── MATERIAL PROVIDED ──

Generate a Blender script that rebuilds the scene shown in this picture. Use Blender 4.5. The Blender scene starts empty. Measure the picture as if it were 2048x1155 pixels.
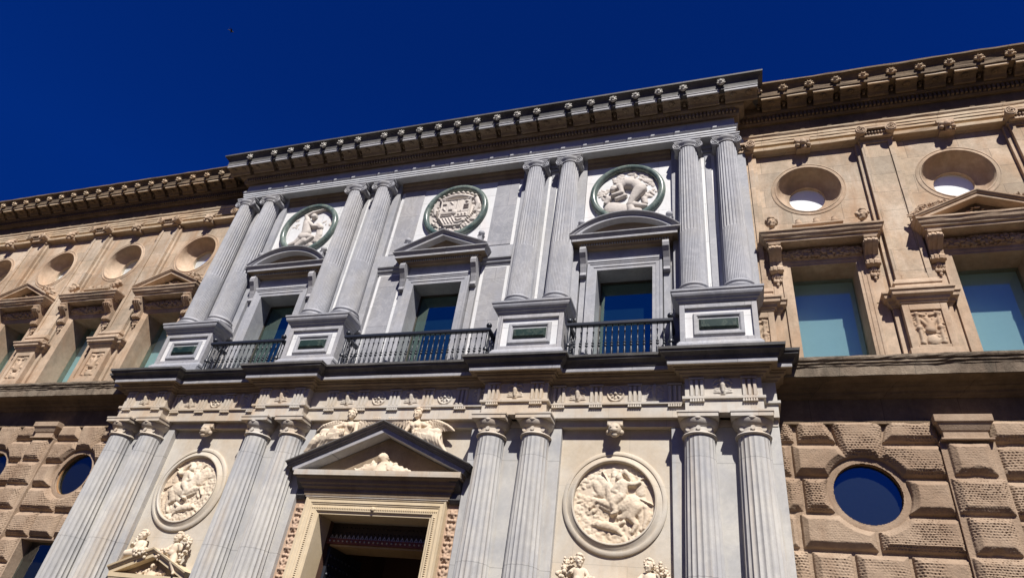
import bpy, bmesh, math, random
import numpy as np
from mathutils import Vector, Matrix

random.seed(7)
RS = np.random.RandomState(11)
S = bpy.context.scene
COL = S.collection

# ------------------------------------------------------------------ camera
cam_d = bpy.data.cameras.new('camera')
cam_d.sensor_width = 36.0
cam_d.lens = 36.0 * 1293.9062 / 2048.0
cam_d.clip_start = 0.1
cam_d.clip_end = 3000
cam = bpy.data.objects.new('camera', cam_d)
COL.objects.link(cam)
R = Matrix(((0.94971847, 0.0686528, 0.30548586),
            (0.28744339, -0.57800921, -0.76372878),
            (0.12414152, 0.81313722, -0.56867982)))
cam.matrix_world = Matrix.Translation((7.504621, -13.0, 1.6)) @ R.to_4x4()
S.camera = cam

# ------------------------------------------------------------------ sky, sun, exposure
SUN = Vector((0.46, -1.0, 1.29)).normalized()
world = bpy.data.worlds.new('World')
S.world = world
world.use_nodes = True
wn = world.node_tree
for n in list(wn.nodes):
    wn.nodes.remove(n)
wo = wn.nodes.new('ShaderNodeOutputWorld')
bg = wn.nodes.new('ShaderNodeBackground')
sky = wn.nodes.new('ShaderNodeTexSky')
sky.sky_type = 'NISHITA'
sky.sun_disc = False
sky.sun_elevation = math.asin(SUN.z)
sky.sun_rotation = math.atan2(SUN.x, SUN.y)
sky.altitude = 780
sky.air_density = 0.75
sky.dust_density = 0.1
sky.ozone_density = 6.0
hs = wn.nodes.new('ShaderNodeMix')          # a polarised, deep blue sky
hs.data_type = 'RGBA'
hs.blend_type = 'MULTIPLY'
hs.inputs[0].default_value = 1.0
hs.inputs[7].default_value = (0.02, 0.40, 1.50, 1)
wn.links.new(sky.outputs[0], hs.inputs[6])
# the sky is darkened towards the horizon to cut the ambient light
tc = wn.nodes.new('ShaderNodeTexCoord')
sz = wn.nodes.new('ShaderNodeSeparateXYZ')
wn.links.new(tc.outputs['Generated'], sz.inputs[0])
mr = wn.nodes.new('ShaderNodeMapRange')
mr.inputs['From Min'].default_value = 0.0
mr.inputs['From Max'].default_value = 0.55
mr.inputs['To Min'].default_value = 0.05
mr.inputs['To Max'].default_value = 1.0
wn.links.new(sz.outputs['Z'], mr.inputs['Value'])
h2 = wn.nodes.new('ShaderNodeMix')
h2.data_type = 'RGBA'
h2.blend_type = 'MULTIPLY'
h2.inputs[0].default_value = 1.0
wn.links.new(hs.outputs[2], h2.inputs[6])
wn.links.new(mr.outputs[0], h2.inputs[7])
wn.links.new(h2.outputs[2], bg.inputs['Color'])
bg.inputs['Strength'].default_value = 0.039
wn.links.new(bg.outputs[0], wo.inputs['Surface'])

sun_d = bpy.data.lights.new('sun', 'SUN')
sun_d.energy = 5.0
sun_d.angle = math.radians(0.53)
sun_d.color = (1.0, 0.95, 0.88)
sun = bpy.data.objects.new('sun', sun_d)
sun.rotation_euler = (-SUN).to_track_quat('-Z', 'Y').to_euler()
sun.location = (20, -40, 60)
COL.objects.link(sun)

S.view_settings.view_transform = 'Standard'
S.view_settings.look = 'None'
S.view_settings.exposure = 0.58
S.view_settings.gamma = 1.0

# ------------------------------------------------------------------ materials
class NT:
    def __init__(s, name):
        s.m = bpy.data.materials.new(name)
        s.m.use_nodes = True
        s.t = s.m.node_tree
        s.b = s.t.nodes['Principled BSDF']
    def n(s, typ, **kw):
        nd = s.t.nodes.new(typ)
        for k, v in kw.items():
            if k.startswith('i_'):
                nd.inputs[k[2:].replace('_', ' ')].default_value = v
            else:
                setattr(nd, k, v)
        return nd
    def l(s, a, b):
        s.t.links.new(a, b)
    def ramp(s, fac, stops):
        r = s.n('ShaderNodeValToRGB')
        e = r.color_ramp.elements
        while len(e) > 1:
            e.remove(e[-1])
        for i, (p, c) in enumerate(stops):
            if i == 0:
                e[0].position = p
                q = e[0]
            else:
                q = e.new(p)
            q.color = (c, c, c, 1) if not hasattr(c, '__len__') else (*c, 1)
        s.l(fac, r.inputs[0])
        return r.outputs[0]
    def mix(s, fac, a, b, mode='MIX'):
        m = s.n('ShaderNodeMix', data_type='RGBA', blend_type=mode)
        for sock, v in ((m.inputs[0], fac), (m.inputs[6], a), (m.inputs[7], b)):
            if hasattr(v, 'is_output') or isinstance(v, bpy.types.NodeSocket):
                s.l(v, sock)
            elif hasattr(v, '__len__'):
                sock.default_value = (*v, 1)
            else:
                sock.default_value = v
        return m.outputs[2]
    def pos(s, scale=(1, 1, 1), off=(0, 0, 0)):
        g = s.n('ShaderNodeNewGeometry')
        mp = s.n('ShaderNodeMapping')
        mp.inputs['Scale'].default_value = scale
        mp.inputs['Location'].default_value = off
        s.l(g.outputs['Position'], mp.inputs['Vector'])
        return mp.outputs[0]
    def noise(s, vec, scale, detail=5, rough=0.6, dist=0.0):
        n = s.n('ShaderNodeTexNoise')
        n.inputs['Scale'].default_value = scale
        n.inputs['Detail'].default_value = detail
        n.inputs['Roughness'].default_value = rough
        n.inputs['Distortion'].default_value = dist
        s.l(vec, n.inputs['Vector'])
        return n.outputs['Fac']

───

Copy nothing but the lines from the first one in the listing through the line with "COL = S.collection", and omit the pictures.

Generate a Blender script that rebuilds the scene shown in this picture. Use Blender 4.5. The Blender scene starts empty. Measure the picture as if it were 2048x1155 pixels.
import bpy, bmesh, math, random
import numpy as np
from mathutils import Vector, Matrix

random.seed(7)
RS = np.random.RandomState(11)
S = bpy.context.scene
COL = S.collection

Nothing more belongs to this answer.